The Amendment Law further requires the Minister of Public Security to submit a report to the Knesset Constitution Law and Justice Committee on an annual basis on the number and location of declarations issued under the Amendment Law. The report should include the reasons for declarations issued during the past year; the number of searches conducted; and the impact of the declarations, in the opinion of the Minister, on public safety.  (Id., adding § 6B(e) to the Authorities Law.)

Search by Police Personnel to Be of Same Gender as Person Searched 

In accordance with the Authorities Law, body searches must be conducted by a person of the same gender as the person subjected to the search, unless it is impossible under the circumstances and any delay in the search would endanger public safety or the safety of the person him/herself. (Authorities Law § 3(C)(1).)  Additionally, the parts of a person’s body that are normally covered will not be publicly uncovered unless necessary to prevent imminent danger to public safety.  (Id. § 3(C)(2).)

Rationale for the Amendment Law 

In introducing the Amendment Law for final approval, Knesset Member Nisan Slominski, Chairman of the Knesset Constitution Law and Justice Committee, stated:

The committee opined that the security situation requires providing the police additional powers to search for firearms on a person, even when there is no reasonable suspicion that the person who is subjected to the search unlawfully carries a firearm, in places subject to the regional commander’s declaration.
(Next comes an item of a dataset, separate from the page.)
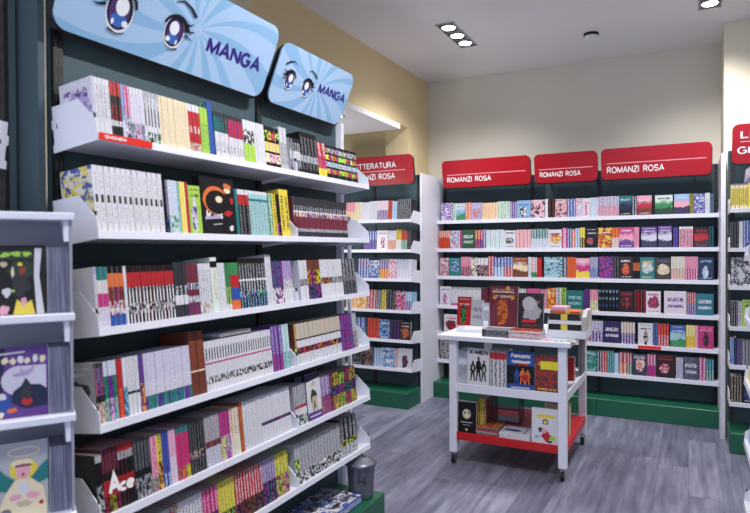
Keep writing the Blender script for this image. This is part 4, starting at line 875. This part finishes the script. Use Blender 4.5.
# top of trolley
zt = CT+.0005
zr = zt+.0455
A = acrylic()
rs = thing('acrylic_riser', 'low clear riser under the upright albums on the trolley top', 'acrylic stand', Matrix.Translation((cpos(456, .2, zt), CY0+.19, zt)))
wr = cpos(543.5, .2, zt)-cpos(456, .2, zt)
b = MD(); b.box(0, wr, 0, .2, .041, .045, A); obj('top', b, rs)
for xx in (0, wr-.004):
    b = MD(); b.box(xx, xx+.004, .004, .196, 0, .041, A); obj('side', b, rs)
up_book(456.5, 470, .22, zr, .215, 'RKEWf', 'R', 'red comic album with dark figure standing left on the trolley top', .02, leanb=10)
up_book(470.5, 483, .205, zr, .195, 'gWEGt', 'g', 'pale grey-green printed card standing beside the red album on the trolley', .006, leanb=10, name='info_card', cat='card')
up_book(488, 517, .25, zr, .300, 'LSOcf', 'L', 'tall maroon album with gold orbs, title DRAGONBALL, on the trolley top', .026, [('DRAGONBALL', .12, .88, .83, .017, CI), ('#orb', .125, .155, .27, .0, flat('print_gold', (220, 150, 50), .5)), ('#orb2', .16, .19, .2, .0, flat('print_gold', (220, 150, 50), .5)), ('#orb3', .03, .055, .2, .0, flat('print_gold', (220, 150, 50), .5))], leanb=8)
up_book(517.5, 543, .23, zr, .255, 'KggRc', 'K', 'black album with pale profile drawing and red script on trolley top', .024, [('#oval', .03, .125, .13, .1, flat('print_silver', (190, 190, 196), .5)), ('#oval', .085, .115, .15, .03, K_), ('#box', .03, .13, .045, .02, RedI)], leanb=8)
def lie(px0, px1, y, z, t, d, spec, label, name='comic_book', cover=None, group=None):
    """book lying flat, spine to the front"""
    x0, x1 = cpos(px0, y, z-.1), cpos(px1, y, z-.1); h = x1-x0; c, p = spine_md(t, d, round(h, 3), spec, cover, 5)
    M = frame((x0, CY0+y, z+t/2), (0, 0, -1), (0, 1, 0), (1, 0, 0))
    register(name, label, 'book', group, M, (c, p))
lie(482, 508, .03, zt, .05, .15, '1D 8GD .3D', 'thick grey-violet book lying flat at the front of the trolley top')
for i, tt in enumerate((.022, .022)):
    lie(508.5, 540, .0+.004*i, zt+.0275*i, .027, .17, '8WR', ['lower', 'upper'][i]+' of two white red-edged albums lying flat on the trolley top', cover='RKORa')
clear_box('acrylic_tube', 'clear plastic holder with green rim behind the flat grey book, trolley top', cpos(483.5, .18, zt), CY0+.15, zt, .045, .035, .225)
tx0, tx1 = cpos(547, .16, zt), cpos(586, .16, zt)
tr = thing('book_tray', 'white open tray holding boxed volumes on the right of the trolley top', 'tray', Matrix.Translation((tx0, CY0+.17, zt)))
w = tx1-tx0
b = MD(); b.box(0, w, 0, .26, 0, .056, WHITE, .002); obj('base', b, tr)
b = MD(); b.prism([(0, .058), (.26, .058), (.26, .19), (.08, .19), (0, .15)], 'x', w-.03, w, pages_mat()); obj('side', b, tr)
b = MD(); b.prism([(0, .058), (.26, .058), (.26, .19), (.06, .19), (0, .07)], 'x', 0, .006, WHITE); obj('side', b, tr)
b = MD(); b.box(.0065, w-.031, .004, .24, .097, .124, WHITE); obj('divider', b, tr)
def lie2(x0, x1, y, z, t, d, spec, label, cover=None):
    c, p = spine_md(t, d, round(x1-x0, 3), spec, cover, 9); register('boxed_volume', label, 'book', None, frame((x0, y, z+t/2), (0, 0, -1), (0, 1, 0), (1, 0, 0)), (c, p))
ya = CY0+.17
lie2(tx0+.008, tx1-.04, ya, zt+.0565, .039, .2, '3K 1.6Y 3K', 'lower black volume with yellow band lying in the trolley tray')
lie2(tx0+.008, tx1-.04, ya, zt+.1245, .04, .2, '3KD 1.6Y 3KD', 'upper black volume with yellow band lying in the trolley tray')
lie2(tx0+.02, tx1-.045, ya+.02, zt+.165, .022, .16, '3O 1Y 2OR', 'orange volume lying on the black ones in the trolley tray')
lie2(tx0+.02, tx1-.13, ya+.03, zt+.1875, .025, .15, '6mp 1W', 'pink-lilac volume topmost in the trolley tray')
# flat leaflets
for i, (pa, pb, yy, cv) in enumerate(((541, 552, .0, 'WmRGa'), (553, 563, -.01, 'WEtGa'), (564, 576, .01, 'AERGa'))):
    xa, xb = cpos(pa, yy, CT-.12), cpos(pb, yy, CT-.12)
    c = MD(); c.face([(0, 0, .0012), (xb-xa, 0, .0012), (xb-xa, .1, .0012), (0, .1, .0012)], cover_mat(cv), [(0, 0), (.99, 0), (.99, 1), (0, 1)]); c.box(0, xb-xa, 0, .1, 0, .001, band('W'))
    o = obj('leaflet', c, None, Matrix.Translation((xa, CY0+yy, zt)) @ Matrix.Rotation(radians((-4, 3, -2)[i]), 4, 'Z'))
    tag(o, ['white leaflet with red print', 'white leaflet with green print', 'pale green leaflet'][i]+' lying flat on the trolley front edge', 'leaflet')
# lower shelf
zb = zl+.0085
up_book(457, 476, .03, zb, .225, 'Kycgc', 'K', 'black book with gold mask face standing at left of red trolley shelf', .03, leanb=2, art='mask')
x0 = cpos(477, .08, zb)
for i, (sp, lb) in enumerate((('8CY', 'brown gold-lettered'), ('8YC', 'gold'), ('8Cc', 'dark brown'))):
    cp = spine_md(.022, .15, .24, sp, None, i); register('comic_book', lb+' album spine behind the gold mask book, red trolley shelf', 'book', None, Matrix.Translation((x0+.023*i, CY0+.12, zb)), cp)
for i in range(4):
    lie(476, 497, .035+.004*i, zb+.0135*i, .0125, .2, ['8GR', '8gK', '8RG', '8GK'][i], ['lowest', 'second lowest', 'third', 'topmost'][i]+' magazine of the small grey-red stack on the red shelf', 'magazine', 'CORYa', 'magazines stacked on the red trolley shelf')
for i in range(3):
    lie(499, 530, .02+.004*i, zb+.0145*i, .0135, .2, ['8Wg', '8Wp', '8Wg'][i], ['lowest', 'middle', 'topmost'][i]+' white magazine of the stack on the red trolley shelf', 'magazine', 'WKBGf', 'white magazines stacked on the red trolley shelf')
up_book(531.5, 559, .025, zb, .243, 'WRgYa', 'W', 'white face-out album with yellow title beside the trolley leg, red shelf', .02, None, leanb=3, art='fruit')
x0 = cpos(492, .4, zb)
lamp_ = thing('acrylic_stand', 'dark tinted stand of books at the back of the red trolley shelf', 'acrylic stand', Matrix.Translation((x0, CY0+.42, zb)))
SM = flat('smoked_plastic', (58, 60, 72), .15)
b = MD(); b.box(0, .2, .0, .15, 0, .012, SM); b.box(0, .2, .03, .15, .09, .1, SM); b.box(0, .2, .06, .15, .18, .19, SM); obj('tier', b, lamp_)
for xx in (-.006, .2):
    b = MD(); b.box(xx, xx+.006, 0, .15, 0, .24, SM); obj('side', b, lamp_)
for i in range(3):
    cp = spine_md(.03, .17, .22, ['8cO', '8yW', '8SC'][i], None, i)
    register('comic_book', ['beige', 'cream', 'rust-coloured'][i]+' album on the right side of the red trolley shelf', 'book', None, frame((CX1-.03, CY0+.30+.034*i, zb), (0, 1, 0), (-1, 0, 0), (0, 0, 1)), cp)
for i in range(2):
    cp = spine_md(.03, .16, .17, ['8RW', '8WR@'][i], None, i)
    register('comic_book', ['red', 'white and red'][i]+' album on the right side of the trolley middle shelf', 'book', None, frame((CX1-.03, CY0+.50+.034*i, zq), (0, 1, 0), (-1, 0, 0), (0, 0, 1)), cp)

# ------------------------------------------------------------------ plinth end of the manga bookcase: tin can and flat books
zp = .3355
cn = thing('mini_trash_can', 'small grey tin trash can on the green plinth end of the manga bookcase', 'trash can', Matrix.Translation((-1.43, 2.60, zp)))
fl = lambda a, z: -.11*max(0, sin(a*9))**2 if .02 < z < .155 else 0
b = MD(); b.lathe([(.001, .001), (.056, .001), (.059, .004), (.0595, .02), (.061, .03), (.068, .15), (.070, .158), (.072, .165)], TIN, 72, (0, 0), fl); obj('body', b, cn, smooth=True)
b = MD(); b.lathe([(.077, .160), (.079, .166), (.077, .172), (.066, .178), (.05, .19), (.025, .197), (.001, .198)], TIN, 40); lid = obj('lid', b, cn, smooth=True)
b = MD(); b.tube([(-.022, 0, .193), (-.02, 0, .208), (-.008, 0, .214), (.008, 0, .214), (.02, 0, .208), (.022, 0, .193)], .004, TIN); obj('handle', b, lid, smooth=True)
b = MD()
va = Vector((1, -1.6, 0)).normalized(); vr = Vector((va.y, -va.x, 0))
pts = [va*.0665+vr*(.018*cos(a))+Vector((0, 0, .085+.014*sin(a))) for a in [pi*i/8 for i in range(9)]]
b.tube(pts, .0035, BLACK, 6)
for s_ in (-1, 1): b.tube([va*.068+vr*(s_*.02)+Vector((0, 0, .115)), va*.0685+vr*(s_*.008)+Vector((0, 0, .112))], .003, BLACK, 6)
obj('embossed_face', b, cn)
FB = [(2.12, 2.50, -.02, 'BWKBa', 'blue and white art book lying on the green plinth beside the tin can', .04), (1.72, 2.04, -.02, 'bWNPa', 'pale blue flat art book next nearer on the green plinth', .028)]
for (ya_, yb_, off, cv, lb, t_) in FB:
    c, p = spine_md(t_, .21, round(yb_-ya_, 3), '8BW', cv, 2)
    register('art_book', lb, 'book', None, frame((LX-.062, ya_+.04, zp+t_/2), (0, 0, -1), (-1, 0, 0), (0, 1, 0)) if 0 else frame((LX+.035, ya_+.03, zp+t_/2), (0, 0, 1), (-1, 0, 0), (0, -1, 0)) @ Matrix.Translation((0, 0, -(yb_-ya_))), (c, p))
# a white volume laid across the fourth row
c, p = spine_md(.013, .11, .17, '8Wg', 'WgGKt', 4)
o4 = Vector((LX, along(228, (LX, 0, LZ[3]+.2), (0, 1, 0)), LZ[3])) + Vector(ezL)*(.0222+.1745) + Vector(eyL)*.016
register('manga_volume', 'white manga volume lying flat across the tick-marked run, fourth manga shelf', 'book', None, frame(o4+Vector(ezL)*.0065, Vector(ezL), Vector(eyL), (0, -1, 0)) @ Matrix.Translation((0, 0, -.17)), (c, p))

# ------------------------------------------------------------------ realise the books: 300 largest manga volumes as objects, the rest one mass
man = sorted([b for b in BOOKS if b[0] == 'manga_volume'], key=lambda b: -b[6])
keep = set(id(b) for b in man[:300]); rest = [b for b in man[300:]]
mass = MD(); 
mcache = {}; ACE = []
def me_of(md, name):
    k_ = id(md)
    if k_ not in mcache: mcache[k_] = (md.mesh(name), md)
    return mcache[k_][0]
n_ = {}
for b in BOOKS:
    name, label, cat, group, M, (c, p), area, extra = b
    if name == 'manga_volume' and id(b) not in keep:
        mass.add(c, M); mass.add(p, M); continue
    n_[name] = n_.get(name, 0)+1
    o = tag(obj(name, me_of(c, name), None, M), label, cat, group)
    obj('pages', me_of(p, 'pages'), o)
    if 'fifth manga' in label:
        for key_, ch_, w_2, h_2, z_2 in (('black and red manga volume, third', 'A', .042, .062, .045), ('black and scarlet manga volume, first', 'c', .026, .04, .045), ('black and scarlet manga volume, third', 'e', .03, .042, .045)):
            if label.startswith(key_): ACE.append((o, ch_, w_2, h_2, z_2))
    if extra:
        for (t, x, x2, z, hh, mt) in extra:
            if t == '#box':
                q = MD(); q.box(x, x2, -.0008, -.0002, z, z+hh, mt); obj('title_panel', q, o)
            elif t == '#oval':
                q = MD(); q.face([((x+x2)/2+(x2-x)/2*cos(2*pi*i/20), -.0006-hh*.003, z+hh/2+hh/2*sin(2*pi*i/20)) for i in range(20)], mt); obj('printed_shape', q, o)
            elif t == '#poly':
                q = MD(); q.face([(a1_, -.0006-hh, a2_) for a1_, a2_ in x], mt); obj('printed_shape', q, o)
            elif t.startswith('#orb'):
                q = MD(); r_ = (x2-x)/2; q.face([(x+r_+r_*cos(2*pi*i/16), -.0008, z+r_+r_*sin(2*pi*i/16)) for i in range(16)], mt); obj('printed_orb', q, o)
            else: ww = max(v[0] for v in c.v); zz_ = max(v[2] for v in c.v); put_text(o, t, x*ww, z*zz_, (x2-x)*ww, hh, mt, bold=.22, name='title')
if mass.v:
    o = obj('manga_volumes', mass); tag(o, 'the smaller and farther manga spines filling the rest of the manga shelves', 'books', None, 'stuff')
print('BOOKS', n_, 'mass', len(rest), 'manga', len(man))
# ACE lettering running over the spines of the fifth shelf
for bid, ch, wd, hh, zz in ACE:
    put_text(bid, ch, -wd/2, zz, wd, hh, LETTER, y=-.0008, bold=.24, name='printed_letter')

# ------------------------------------------------------------------ camera and render settings
cam = bpy.data.cameras.new('camera'); co = bpy.data.objects.new('camera', cam); C.objects.link(co)
cam.sensor_width = 36; cam.sensor_fit = 'HORIZONTAL'; cam.lens = FPX*36/750; cam.clip_start = .02
co.matrix_world = frame((0, 0, H), _r, _u, -_f)
cam.dof.use_dof = True; cam.dof.focus_distance = 4.6; cam.dof.aperture_fstop = 4.0
sc = bpy.context.scene; sc.camera = co
w = bpy.data.worlds.new('w'); sc.world = w; w.use_nodes = True
w.node_tree.nodes['Background'].inputs[0].default_value = lin((196, 208, 236)); w.node_tree.nodes['Background'].inputs[1].default_value = 1.5
sc.view_settings.view_transform = 'Standard'; sc.view_settings.look = 'None'; sc.view_settings.gamma = 1; sc.view_settings.exposure = .56
sc.cycles.max_bounces = 6; sc.cycles.use_denoising = True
At the same time, the committee opined that a threshold of real suspicion that a hostile terrorist activity might take place in that location was required.  The committee opined that currently it would not be appropriate to adopt the provision on searches [based on] security [concerns] as a permanent provision; this is why this provision was made [a temporary] provision for a period limited to two years.  (Press Release, Final Approval: Authorities for Protecting Public Safety Law So-Called “Stop- and-Frisk Law,” Knesset website (Feb. 2, 2016) (in Hebrew).)

Criticism of the Amendment Law was expressed by Knesset opposition members, who stated concern over the wide scope of the authorization and the possibility that the police might automatically suspect persons “with Middle-Eastern appearance, with dark skin …, members of the Ethiopian community, minorities, and the Haredi [ultra-Orthodox Jews].” (Id., statement of Knesset Members Yael German, Revital Swid, & Jamal Zahalka.)